-- START OF Material for this exercise --

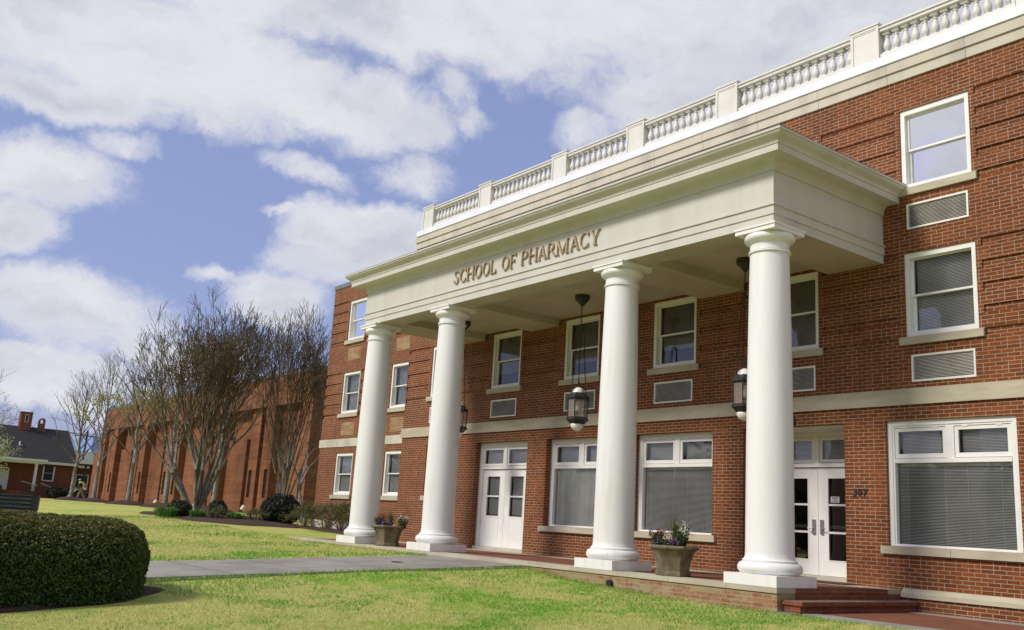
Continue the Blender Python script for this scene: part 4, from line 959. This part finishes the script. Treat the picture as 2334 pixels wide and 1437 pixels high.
for (x, y, A, B_) in ((-9.06, -3.02, 'the planter beside the nearest column', 1), (-18.62, -3.02, 'the planter between the two leftmost columns', 2)):
    ux, uy = (.615, .786)     # towards the right as seen from the lawn
    flowers('snapdragons', 'dark red snapdragons on the left side of ' + A, 'flowers', x - ux * .27, y - uy * .27, .46, .12, .30 if B_ == 1 else .28, 18, 12, 'red_flower')
    flowers('pansies', 'low purple pansies in the middle of ' + A, 'flowers', x - ux * .02 - .02, y - uy * .02 - .1, .46, .17, .12, 26, 20, 'purple_flower')
    if B_ == 1:
        flowers('snapdragons', 'white snapdragons rising in ' + A, 'flowers', x + ux * .13, y + uy * .13, .46, .13, .42, 30, 14, 'white_flower')
    else:
        flowers('snapdragons', 'creamy white snapdragons leaning out right of ' + A, 'flowers', x + ux * .33, y + uy * .33, .44, .10, .30, 16, 9, 'white_flower')
    V = []
    for i in range(170):
        a, q = rng.uniform(0, 6.28), rng.uniform(0, .06); th = abs(rng.normal()) * .32; L = (.55 if B_ == 1 else .42) * rng.uniform(.5, 1.05); p0 = np.array([x + .02 + q * math.cos(a), y + .03 + q * math.sin(a), .45]); dx = np.array([math.cos(a), math.sin(a), 0]); sd_ = np.array([-dx[1], dx[0], 0]) * .0032
        p1 = p0 + dx * L * th * .4 + np.array([0, 0, L * .6]); p2 = p0 + dx * L * th + np.array([0, 0, L]); V += [p0 - sd_, p0 + sd_, p1 + sd_, p1 - sd_, p1 - sd_, p1 + sd_, p2 + sd_ * .3, p2 - sd_ * .3]
    tag(fast('ornamental_grass', np.array(V), 'shrub_leaf'), 'spiky ornamental grass in the centre of ' + A, 'plant')

# ------------------------------------------------------------------ brick annex beyond the wing
AX = thing('brick_annex', 'long flat-roofed orange brick annex with tall fins and slot windows', 'building', (-64, 12, .4))
AY, ATOP, AOP, ax0, ax1 = 7.2, 8.35, 6.65, -84.7, -44.7
mb = MB(); g0 = .0
mb.quad((ax0, AY, AOP), (ax1, AY, AOP), (ax1, AY, ATOP), (ax0, AY, ATOP))                       # band over the fins
mb.quad((ax1, AY, g0), (ax1, AY + 16, g0), (ax1, AY + 16, ATOP), (ax1, AY, ATOP)); mb.quad((ax0, AY + 16, g0), (ax0, AY, g0), (ax0, AY, ATOP), (ax0, AY + 16, ATOP))
mb.quad((ax0, AY, ATOP - .05), (ax1, AY, ATOP - .05), (ax1, AY + 16, ATOP - .05), (ax0, AY + 16, ATOP - .05)); mb.quad((ax1, AY + 16, g0), (ax0, AY + 16, g0), (ax0, AY + 16, ATOP), (ax1, AY + 16, ATOP))
mb.box(ax1 - 1.25, ax1 - .003, AY, AY + .9, g0, AOP); mb.box(ax0 + .003, ax0 + .9, AY, AY + .9, g0, AOP)
mb.quad((ax0, AY, AOP), (ax0, AY + .9, AOP), (ax1, AY + .9, AOP), (ax1, AY, AOP))
DW_, DS = .45, .95                                                                               # depth of the wide panels and of the slot bays
slots = []; piers = []
for k in range(6):
    xm = -51.95 - 7.75 * k                                                                        # right edge of the middle fin
    if k > 4: break
    for p0, p1, dp, w0, w1 in ((xm - 1.30, xm, .30, xm - 1.08, xm - .62), (xm + 1.25, xm + 2.6, .0, xm + 1.85, xm + 2.33)):
        if p1 > ax1 - 1.3: continue
        mb.box(p0, w0, AY + dp, AY + DS, g0, AOP - .002); mb.box(w1, p1, AY + dp, AY + DS, g0, AOP - .002)
        mb.box(w0, w1, AY + dp, AY + DS, g0, 1.38); mb.box(w0, w1, AY + dp, AY + DS, 3.0, AOP - .002); piers.append((w0, w1, AY + dp + .10))
    mb.box(xm - 5.35, xm - 2.2, AY + DW_, AY + DS, g0, 4.9)                                      # wide panel stops below the open band
    mb.box(xm - 5.35, xm - 2.2, AY + DW_ + .25, AY + DS, 4.9, AOP - .002)
    slots += [(xm - 2.0, xm - 1.4, 3.4, 6.4), (xm + .3, xm + 1.1, 3.4, 6.4)]
mb.box(-49.35, -46.9, AY + DW_, AY + DS, g0, AOP - .002); slots += [(-48.3, -46.1, 4.9, 6.5)]; piers.append((-45.55, -45.1, AY - .004))
hfwall(mb, ax0, ax1, g0, AOP, AY + DS, [(a, b, c, d, .25, False) for a, b, c, d in slots])
obj('wall', mb, 'brick_annex', AX)
mb = MB().box(ax0 - .04, ax1 + .04, AY - .04, AY + .4, ATOP, 8.6).box(ax1 - .3, ax1 + .04, AY + .4, AY + 16, ATOP, 8.6); obj('coping', mb, 'coping', AX)
for a, b, c, d in slots: obj('slot_window', MB().box(a, b, AY + DS + .15, AY + DS + .2, c, d), 'dark' if c < 4 else 'glass_dark', AX)
for a, b, y in piers: obj('slot_window', MB().box(a, b, y, y + .05, 1.38, 3.0), 'dark', AX)
for (x, y) in ((-52.0, 6.9), (-59.9, 6.9), (-67.8, 6.9)):
    g = float(tz(x, y)); tt = thing('ground_spotlight', 'x', 'spotlight', (x, y, g), 'small white spotlights at the foot of the annex')
    obj('housing', MB().tube([(x, y, g + .2), (x + .1, y + .1, g + .42)], .11, 10), 'white', tt); obj('stake', MB().tube([(x, y, g), (x, y, g + .22)], .03, 6), 'black', tt)
    tt['label'] = {-52.0: 'small white ground spotlight at the foot of the annex right of the broad vase-shaped tree', -59.9: 'small white ground spotlight at the annex just left of the broad vase-shaped tree', -67.8: 'small white ground spotlight at the annex, farthest left, under the budding tree'}[x]

# ------------------------------------------------------------------ house with a dark roof, far left
H = thing('house', 'single-storey brown brick house with a steep dark shingle roof and two chimneys', 'house', (-104, -2, .5))
hx, y0_, y1_ = -100.0, -14.0, 8.9
mb = MB(); mb.box(hx - 8, hx, y0_, y1_, .2, 3.95); mb.add([(hx - 8, y1_, 3.95), (hx, y1_, 3.95), (hx - 4, y1_ - .2, 7.3)], [(0, 1, 2)]); obj('wall', mb, 'brick_house', H)
mb = MB(); mb.add([(hx + .55, y0_, 4.15), (hx + .55, y1_ + .25, 4.15), (hx - 4, y1_ - .1, 7.55), (hx - 4, y0_, 7.55), (hx - 8.55, y1_ + .25, 4.15), (hx - 8.55, y0_, 4.15), (hx + .55, y0_, 4.0), (hx + .55, y1_ + .25, 4.0), (hx - 8.55, y1_ + .25, 4.0), (hx - 8.55, y0_, 4.0)],
                 [(0, 1, 2, 3), (2, 4, 5, 3), (1, 4, 2), (0, 6, 7, 1), (1, 7, 8, 4), (6, 9, 8, 7)]); rf = obj('roof', mb, 'shingle', H)
obj('fascia', MB().box(hx + .42, hx + .60, y0_, y1_ + .3, 3.86, 4.1).box(hx + .1, hx + .6, y1_ + .3, y1_ + 1.3, 3.75, 4.05), 'palegreen', H)
mb = MB().box(hx - 4.5, hx - 3.5, 4.05, 5.1, 6.9, 8.9).box(hx - 4.55, hx - 3.45, 4.0, 5.15, 8.9, 9.0); c_ = obj('chimney', mb, 'brick_house', H); obj('louvre', MB().box(hx - 3.5, hx - 3.44, 4.42, 4.75, 7.95, 8.75), 'palegreen', H); obj('louvre', MB().box(hx - 3.44, hx - 3.42, 4.47, 4.70, 8.0, 8.7), 'dark', H)
mb = MB().box(hx - 4.3, hx - 3.7, 5.85, 6.41, 6.9, 8.0).box(hx - 4.3, hx - 3.7, 5.85, 5.95, 8.0, 8.28).box(hx - 4.3, hx - 3.7, 6.31, 6.41, 8.0, 8.28)
for i in range(8): a, b = math.pi * i / 8, math.pi * (i + 1) / 8; mb.add([(hx - 3.7, 6.13 + r_ * math.cos(t_), 8.27 + r_ * math.sin(t_)) for r_, t_ in ((.17, a), (.28, a), (.28, b), (.17, b))] + [(hx - 4.3, 6.13 + r_ * math.cos(t_), 8.27 + r_ * math.sin(t_)) for r_, t_ in ((.17, a), (.28, a), (.28, b), (.17, b))], [(0, 1, 2, 3), (4, 7, 6, 5), (1, 5, 6, 2), (0, 3, 7, 4)])
obj('chimney', mb, 'brick_house', H)
wq = obj('window', MB().box(hx, hx + .06, 6.15, 7.1, 2.35, 3.65).box(hx, hx + .10, 6.08, 6.2, 2.28, 3.7).box(hx, hx + .10, 7.05, 7.17, 2.28, 3.7).box(hx, hx + .10, 6.1, 7.15, 2.24, 2.34), 'palegreen', H); obj('pane', MB().box(hx + .06, hx + .075, 6.22, 7.03, 2.36, 3.0).box(hx + .06, hx + .075, 6.22, 7.03, 3.04, 3.66), 'dark', wq)
dq = obj('door', MB().box(hx, hx + .09, 2.1, 3.15, 1.2, 3.25), 'palegreen', H)
mb = MB()
for i in range(4): mb.box(hx + .09, hx + .1, 2.25 + .21 * i, 2.40 + .21 * i, 3.02, 3.17)
obj('pane', mb, 'dark', dq)
obj('porch_roof', MB().box(hx + .5, hx + 2.2, -6, 5.95, 3.98, 4.2).box(hx + .1, hx + 2.0, -6, 5.7, 3.78, 3.98), 'palegreen', H)
obj('porch_column', MB().lathe(hx + 1.8, 5.1, [(.17, 1.2), (.15, 1.3), (.13, 3.6), (.17, 3.7), (.17, 3.78)], 16), 'palegreen', H)
obj('porch_floor', MB().box(hx, hx + 2.2, -6, 5.6, .2, 1.18), 'brick_house', H)
obj('roof_vent', MB().box(hx - 1.3, hx - 1.15, 3.85, 3.95, 5.5, 5.9), 'white', H)
def rail(label, x, ya, za, yb, zb):
    t = thing('railing', label, 'railing', (x, ya, .5)); obj('handrail', MB().tube([(x, ya, za), (x, yb, zb)], .035, 6), 'steel', t); mb = MB().tube([(x, ya, za - .85), (x, yb, zb - .85)], .02, 5)
    n = 16
    for i in range(n + 1): f = i / n; y_ = ya + (yb - ya) * f; z_ = za + (zb - za) * f; mb.tube([(x, y_, z_ - .9), (x, y_, z_)], .016, 4)
    obj('balusters', mb, 'black', t)
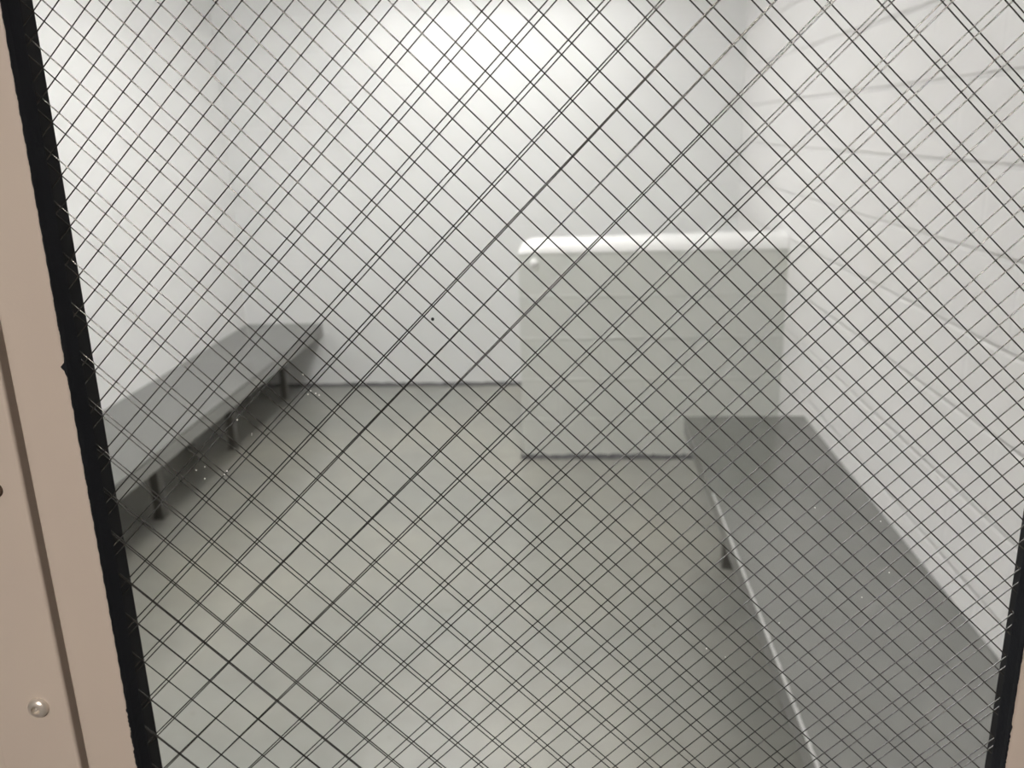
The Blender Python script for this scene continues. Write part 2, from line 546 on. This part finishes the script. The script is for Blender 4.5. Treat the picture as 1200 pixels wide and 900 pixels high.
# screws of the frame plate
def lathe(bm, prof, c, seg=28):
    """prof: (radius, y) pairs; axis along y through c (x, z)"""
    rings = []
    for r_, y_ in prof:
        if r_ < 1e-7:
            rings.append([bm.verts.new((c[0], y_, c[1]))])
        else:
            rings.append([bm.verts.new((c[0] + r_ * math.cos(2 * math.pi * i / seg), y_, c[1] + r_ * math.sin(2 * math.pi * i / seg))) for i in range(seg)])
    for a, b in zip(rings, rings[1:]):
        for i in range(seg):
            j = (i + 1) % seg
            if len(a) == 1: bm.faces.new((a[0], b[j], b[i]))
            elif len(b) == 1: bm.faces.new((a[i], a[j], b[0]))
            else: bm.faces.new((a[i], a[j], b[j], b[i]))
yf = Y_FACE - 0.0008
sp = pix(46, 828, yf)
cxs, czs = sp.x, sp.z
bm = new_bm()
lathe(bm, [(0.0041, yf), (0.0041, yf - 0.0012), (0.0038, yf - 0.0017), (0.0032, yf - 0.0023), (0.0024, yf - 0.0026), (0.0018, yf - 0.0027),
           (0.0018, yf - 0.0026), (0.0018, yf - 0.0004), (0.0007, yf - 0.0004), (0.0007, yf - 0.0020), (0.0005, yf - 0.0022), (0.0, yf - 0.0022)], (cxs, czs), 32)
s_ = part('screw', bm, M_screw, smooth=True)
s_['label'] = 'shiny domed security screw with a pin socket'
s_.data.set_sharp_from_angle(angle=math.radians(50))
sp = pix(-6, 574, yf)
bm = new_bm()
lathe(bm, [(0.0031, yf - 0.00004), (0.0031, yf - 0.0003), (0.0026, yf - 0.0007), (0.0018, yf - 0.0003), (0.0, yf - 0.00015)], (sp.x, sp.z), 24)
part('screw', bm, M_rust, smooth=True)['label'] = 'dark rusted screw at the edge of the frame'

# ------------------------------------------------------------------ benches
def bench(name, label, x0, x1, y0, y1, h, front, legs, worn, rail):
    """front = +1 when the open long side looks to +x, -1 when it looks to -x"""
    root = thing(name, label, 'bench', ((x0 + x1) / 2, (y0 + y1) / 2, 0))
    off = Vector(root.location)
    def add(nm, bm, m, **kw):
        bmesh.ops.translate(bm, verts=bm.verts[:], vec=-off)
        return obj(nm, bm, m, root, **kw)
    bm = new_bm(); box(bm, x0, x1, y0, y1, h - 0.014, h)
    add('seat', bm, M_bench, bevel=0.004, seg=3)
    xf = x1 if front > 0 else x0
    a, b = (xf - 0.035, xf - 0.002) if front > 0 else (xf + 0.002, xf + 0.035)
    bm = new_bm(); box(bm, a, b, y0 + 0.002, y1 - 0.002, h - 0.072, h - 0.0145)
    add('front_rail', bm, rail, bevel=0.003, seg=2)
    a, b = (x0 + 0.002, x0 + 0.035) if front > 0 else (x1 - 0.035, x1 - 0.002)
    bm = new_bm(); box(bm, a, b, y0 + 0.002, y1 - 0.002, h - 0.072, h - 0.0145)
    add('rear_rail', bm, M_bench, bevel=0.003, seg=2)
    if worn:
        # strip along the seat's front edge: worn paint, with the edge's highlight coloured in
        bm = new_bm()
        rnd = random.Random(3)
        n = 160
        rows = []
        for i in range(n + 1):
            y = y0 + 0.02 + (worn - y0 - 0.02) * i / n
            wdt = 0.0012 + 0.0022 * rnd.random()
            fade = min(1.0, (worn - y) / 0.5 + 0.12)
            wdt *= fade
            xe = xf
            rows.append([bm.verts.new((xe - front * (0.0030 + wdt), y, h + 0.0003)), bm.verts.new((xe - front * 0.0029, y, h + 0.0004)),
                         bm.verts.new((xe - front * 0.0008, y, h - 0.0007)), bm.verts.new((xe + front * 0.0003, y, h - 0.0040)),
                         bm.verts.new((xe + front * 0.0003, y, h - 0.0055))])
        for p, q in zip(rows, rows[1:]):
            for i in range(4): bm.faces.new((p[i], p[i + 1], q[i + 1], q[i]))
        e = add('worn_highlight_strip', bm, M_worn_highlight)
        e['label'] = 'pale worn front edge of the seat with a painted highlight'
    for ly, leg_in in legs:
        xl = xf - front * leg_in
        bm = new_bm()
        box(bm, xl - 0.019, xl + 0.019, ly - 0.025, ly + 0.025, 0.006, h - 0.0145)
        lg = add('leg', bm, M_leg, bevel=0.003, seg=2)
        bm = new_bm()
        box(bm, xl - 0.024, xl + 0.024, ly - 0.032, ly + 0.032, 0.0, 0.006)
        fp = obj('foot_plate', bm_shift(bm, off), M_leg, lg)
        # rear leg by the wall
        xr = (x0 + 0.06) if front > 0 else (x1 - 0.06)
        bm = new_bm()
        box(bm, xr - 0.019, xr + 0.019, ly - 0.025, ly + 0.025, 0.0, h - 0.0145)
        add('leg', bm, M_leg, bevel=0.003, seg=2)
        bm = new_bm()
        lo, hi = sorted((xl, xr))
        box(bm, lo + 0.019, hi - 0.019, ly - 0.018, ly + 0.018, h - 0.052, h - 0.0147)
        add('cross_bar', bm, M_leg)
    return root
def bm_shift(bm, off):
    bmesh.ops.translate(bm, verts=bm.verts[:], vec=-off)
    return bm
bench('wall_bench', 'long grey steel bench along the left wall, reaching the back wall', XL + 0.001, -1.606, 1.05, YB - 0.001, 0.420, +1,
      [(y, 0.19) for y in (5.02, 4.165, 3.327, 2.49, 1.65)], None, M_rail_lit)
bench('wall_bench', 'grey steel bench on the right with a free far end and worn front edge with a painted highlight', 0.463, XR - 0.001, 0.60, 3.567, 0.368, -1,
      [(2.93, 0.092), (2.09, 0.13), (1.25, 0.13)], 2.75, M_rail_shaded)

# ------------------------------------------------------------------ small white plugs on the walls
def plug(label, x, y, z, r_):
    bm = new_bm()
    lathe(bm, [(r_, 0), (r_, -0.003), (r_ * 0.8, -0.007), (r_ * 0.4, -0.009), (0, -0.0095)], (0, 0), 20)
    o = obj('wall_plug', bm, M_plug, smooth=True)
    o.location = (x, y, z)
    o['label'] = label
    o['category'] = 'wall plug'
    return o
plug('small white plug on the low privacy wall near its top left corner', -0.186, PY, 0.973, 0.017)
plug('small white plug on the back wall beside the left bench end', -1.590, YB, 0.356, 0.010)
plug('small white plug high on the back wall above the privacy wall', 0.385, YB, 2.165, 0.014)

# ------------------------------------------------------------------ lamps
def cell_lamp(label, x, y, hx, hy, lens_mat, drop=0.0):
    t = thing('ceiling_lamp', label, 'lamp', (x, y, HC))
    bm = new_bm()
    box(bm, -hx - 0.03, hx + 0.03, -hy - 0.03, hy + 0.03, -0.02, 0.0)
    if not drop:
        for a in ((-hx - 0.03, -hx, -hy - 0.03, hy + 0.03), (hx, hx + 0.03, -hy - 0.03, hy + 0.03), (-hx, hx, -hy - 0.03, -hy), (-hx, hx, hy, hy + 0.03)):
            box(bm, *a, -0.07, -0.0202)
    obj('housing', bm, M_house, t)
    bm = new_bm(); box(bm, -hx + 0.001, hx - 0.001, -hy + 0.001, hy - 0.001, -0.066 - drop, -0.021)
    obj('lens', bm, lens_mat, t, bevel=0.01)
cell_lamp('white ceiling lamp of the cell beside the back wall', -0.45, 4.85, 0.80, 0.14, M_lens)
cell_lamp('square white ceiling lamp of the cell above the left bench', -0.72, 3.60, 0.24, 0.24, M_lens_m, 0.07)
cell_lamp('long white ceiling lamp of the cell near the door', -1.25, 1.15, 0.50, 0.14, M_lens_f, 0.04)
lamp2 = thing('ceiling_lamp', 'white lamp on the corridor ceiling', 'lamp', (-0.03, -1.15, HC))
bm = new_bm(); box(bm, -0.43, 0.43, -0.09, 0.09, -0.03, 0.0)
obj('housing', bm, M_house, lamp2, bevel=0.004)
bm = new_bm(); box(bm, -0.40, 0.40, -0.05, 0.05, -0.06, -0.031)
obj('lens', bm, M_lens2, lamp2, bevel=0.008)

-- END OF Material for this exercise --

**Task details:** Return only the lines from the start of the data through the line that contains "tag(fast('ornamental_grass', np.array(V), 'shrub_leaf'), 'spiky", please, copying them exactly and omitting all pictures.

**Written solution:**
Continue the Blender Python script for this scene: part 4, from line 959. This part finishes the script. Treat the picture as 2334 pixels wide and 1437 pixels high.
for (x, y, A, B_) in ((-9.06, -3.02, 'the planter beside the nearest column', 1), (-18.62, -3.02, 'the planter between the two leftmost columns', 2)):
    ux, uy = (.615, .786)     # towards the right as seen from the lawn
    flowers('snapdragons', 'dark red snapdragons on the left side of ' + A, 'flowers', x - ux * .27, y - uy * .27, .46, .12, .30 if B_ == 1 else .28, 18, 12, 'red_flower')
    flowers('pansies', 'low purple pansies in the middle of ' + A, 'flowers', x - ux * .02 - .02, y - uy * .02 - .1, .46, .17, .12, 26, 20, 'purple_flower')
    if B_ == 1:
        flowers('snapdragons', 'white snapdragons rising in ' + A, 'flowers', x + ux * .13, y + uy * .13, .46, .13, .42, 30, 14, 'white_flower')
    else:
        flowers('snapdragons', 'creamy white snapdragons leaning out right of ' + A, 'flowers', x + ux * .33, y + uy * .33, .44, .10, .30, 16, 9, 'white_flower')
    V = []
    for i in range(170):
        a, q = rng.uniform(0, 6.28), rng.uniform(0, .06); th = abs(rng.normal()) * .32; L = (.55 if B_ == 1 else .42) * rng.uniform(.5, 1.05); p0 = np.array([x + .02 + q * math.cos(a), y + .03 + q * math.sin(a), .45]); dx = np.array([math.cos(a), math.sin(a), 0]); sd_ = np.array([-dx[1], dx[0], 0]) * .0032
        p1 = p0 + dx * L * th * .4 + np.array([0, 0, L * .6]); p2 = p0 + dx * L * th + np.array([0, 0, L]); V += [p0 - sd_, p0 + sd_, p1 + sd_, p1 - sd_, p1 - sd_, p1 + sd_, p2 + sd_ * .3, p2 - sd_ * .3]
    tag(fast('ornamental_grass', np.array(V), 'shrub_leaf'), 'spiky ornamental grass in the centre of ' + A, 'plant')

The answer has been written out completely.